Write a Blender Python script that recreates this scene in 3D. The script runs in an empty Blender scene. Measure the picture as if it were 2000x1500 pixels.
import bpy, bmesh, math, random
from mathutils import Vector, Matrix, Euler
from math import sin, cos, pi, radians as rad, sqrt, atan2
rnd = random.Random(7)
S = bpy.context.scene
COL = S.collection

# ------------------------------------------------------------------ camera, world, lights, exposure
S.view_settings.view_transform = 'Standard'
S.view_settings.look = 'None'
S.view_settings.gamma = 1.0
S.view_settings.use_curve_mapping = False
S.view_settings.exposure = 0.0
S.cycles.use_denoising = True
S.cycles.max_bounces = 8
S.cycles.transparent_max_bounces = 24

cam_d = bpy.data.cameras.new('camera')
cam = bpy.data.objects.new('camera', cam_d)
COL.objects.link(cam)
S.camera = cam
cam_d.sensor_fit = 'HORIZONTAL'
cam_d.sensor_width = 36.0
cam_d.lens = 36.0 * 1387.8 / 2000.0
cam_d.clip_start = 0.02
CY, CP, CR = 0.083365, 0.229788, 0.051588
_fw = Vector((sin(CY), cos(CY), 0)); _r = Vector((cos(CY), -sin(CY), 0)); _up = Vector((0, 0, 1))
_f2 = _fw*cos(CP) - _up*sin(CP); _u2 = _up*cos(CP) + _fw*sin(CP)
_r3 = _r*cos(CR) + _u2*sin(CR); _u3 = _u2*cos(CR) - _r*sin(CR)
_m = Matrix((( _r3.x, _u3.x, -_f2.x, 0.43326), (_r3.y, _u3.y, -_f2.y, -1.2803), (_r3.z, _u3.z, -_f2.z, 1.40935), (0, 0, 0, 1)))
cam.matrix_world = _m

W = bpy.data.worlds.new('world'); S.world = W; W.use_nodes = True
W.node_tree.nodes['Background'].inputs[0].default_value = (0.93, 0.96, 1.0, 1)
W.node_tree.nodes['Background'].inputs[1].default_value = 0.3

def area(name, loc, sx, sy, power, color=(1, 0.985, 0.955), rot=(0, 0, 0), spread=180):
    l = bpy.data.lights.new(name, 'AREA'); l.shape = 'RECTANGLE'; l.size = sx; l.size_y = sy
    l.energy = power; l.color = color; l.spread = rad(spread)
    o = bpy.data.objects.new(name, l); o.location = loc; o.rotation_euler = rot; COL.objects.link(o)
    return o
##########
**THE TASK:** Copy out the whole listing, exactly as written.

**TASK RESULT:**
Write a Blender Python script that recreates this scene in 3D. The script runs in an empty Blender scene. Measure the picture as if it were 2000x1500 pixels.
import bpy, bmesh, math, random
from mathutils import Vector, Matrix, Euler
from math import sin, cos, pi, radians as rad, sqrt, atan2
rnd = random.Random(7)
S = bpy.context.scene
COL = S.collection

# ------------------------------------------------------------------ camera, world, lights, exposure
S.view_settings.view_transform = 'Standard'
S.view_settings.look = 'None'
S.view_settings.gamma = 1.0
S.view_settings.use_curve_mapping = False
S.view_settings.exposure = 0.0
S.cycles.use_denoising = True
S.cycles.max_bounces = 8
S.cycles.transparent_max_bounces = 24

cam_d = bpy.data.cameras.new('camera')
cam = bpy.data.objects.new('camera', cam_d)
COL.objects.link(cam)
S.camera = cam
cam_d.sensor_fit = 'HORIZONTAL'
cam_d.sensor_width = 36.0
cam_d.lens = 36.0 * 1387.8 / 2000.0
cam_d.clip_start = 0.02
CY, CP, CR = 0.083365, 0.229788, 0.051588
_fw = Vector((sin(CY), cos(CY), 0)); _r = Vector((cos(CY), -sin(CY), 0)); _up = Vector((0, 0, 1))
_f2 = _fw*cos(CP) - _up*sin(CP); _u2 = _up*cos(CP) + _fw*sin(CP)
_r3 = _r*cos(CR) + _u2*sin(CR); _u3 = _u2*cos(CR) - _r*sin(CR)
_m = Matrix((( _r3.x, _u3.x, -_f2.x, 0.43326), (_r3.y, _u3.y, -_f2.y, -1.2803), (_r3.z, _u3.z, -_f2.z, 1.40935), (0, 0, 0, 1)))
cam.matrix_world = _m

W = bpy.data.worlds.new('world'); S.world = W; W.use_nodes = True
W.node_tree.nodes['Background'].inputs[0].default_value = (0.93, 0.96, 1.0, 1)
W.node_tree.nodes['Background'].inputs[1].default_value = 0.3

def area(name, loc, sx, sy, power, color=(1, 0.985, 0.955), rot=(0, 0, 0), spread=180):
    l = bpy.data.lights.new(name, 'AREA'); l.shape = 'RECTANGLE'; l.size = sx; l.size_y = sy
    l.energy = power; l.color = color; l.spread = rad(spread)
    o = bpy.data.objects.new(name, l); o.location = loc; o.rotation_euler = rot; COL.objects.link(o)
    return o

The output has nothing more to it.